Cotillard and Phoenix in 'The Immigrant'
Cotillard and Phoenix in 'The Immigrant'

Separated from her sister and frightened, she catches the attention of a man lurking in the facility (Joaquin Phoenix). Outwardly friendly and with a soft voice, he offers to help her. Bruno uses his connections -- and a bribe -- to whisk Ewa into Manhattan's Lower East Side. Gray admitted that when  DP Darius Khondji and he looked at "The Godfather Part II," which was set in the same neighborhood, "we quickly realized there's no way to show the Lower East Side of NY during that time without people going, 'There's The Godfather Part II.'"

Ewa slowly falls prey to Bruno's unseemly business. He runs a Prohibition-era bar and theater. His girls wear pretty costumes and perform, but the trappings of the stage are thin veils for what is a peep show. Ewa is dependent on Bruno for money, and though her deep Catholicism nags at her conscience about her new profession -- which goes beyond the peep-show stage -- she sees few other initial options.

"I simply based the story on real stuff…," said Gray. "Most of the women being exploited [in this way] were from Eastern Europe. I wanted to do a film that was historically accurate."

While "The Immigrant" paints a bleak picture of people arriving to American shores full of hope, only to be dashed into a pitiful cycle of dependency and exploitation, Gray said he hopes the film will serve as a reminder to Americans today that immigrants have historically provided reinvention and dynamism and that subsequent waves of immigrants from Italy, Ireland and Eastern Europe have been maligned much in the same way as today's newcomers.
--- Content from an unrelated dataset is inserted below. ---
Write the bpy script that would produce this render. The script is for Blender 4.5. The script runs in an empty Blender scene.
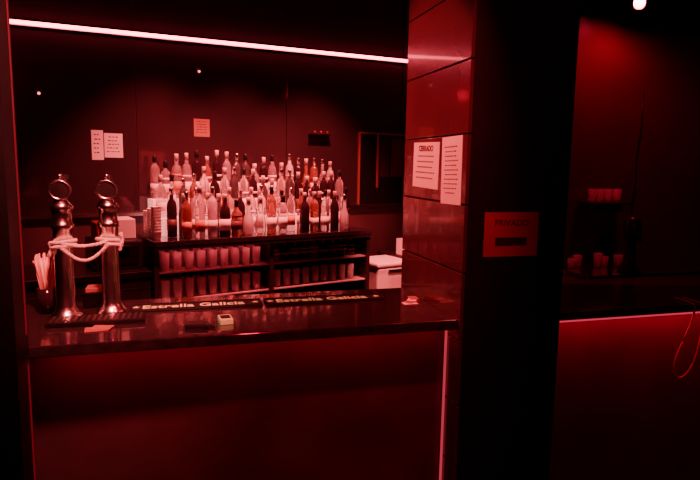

"I guess I'm unabashedly pro-immigration," said Gray. "It keeps the country growing and vital and dynamic. Coming from Los Angeles, it's easy to say it's full of Hollywood types, but actually the city is full of Latinos who have created a really important quality to the city. All groups that have arrived [in America], have been called 'dirty, stupid, they're lazy.' So when I hear people speaking about Latinos in code words, I wish I could remind them that that's the same argument that has been made for a hundred years.  Sometimes the best way to make a comment about the present is to do it with some distance so when people can see the context of history maybe they will understand it better."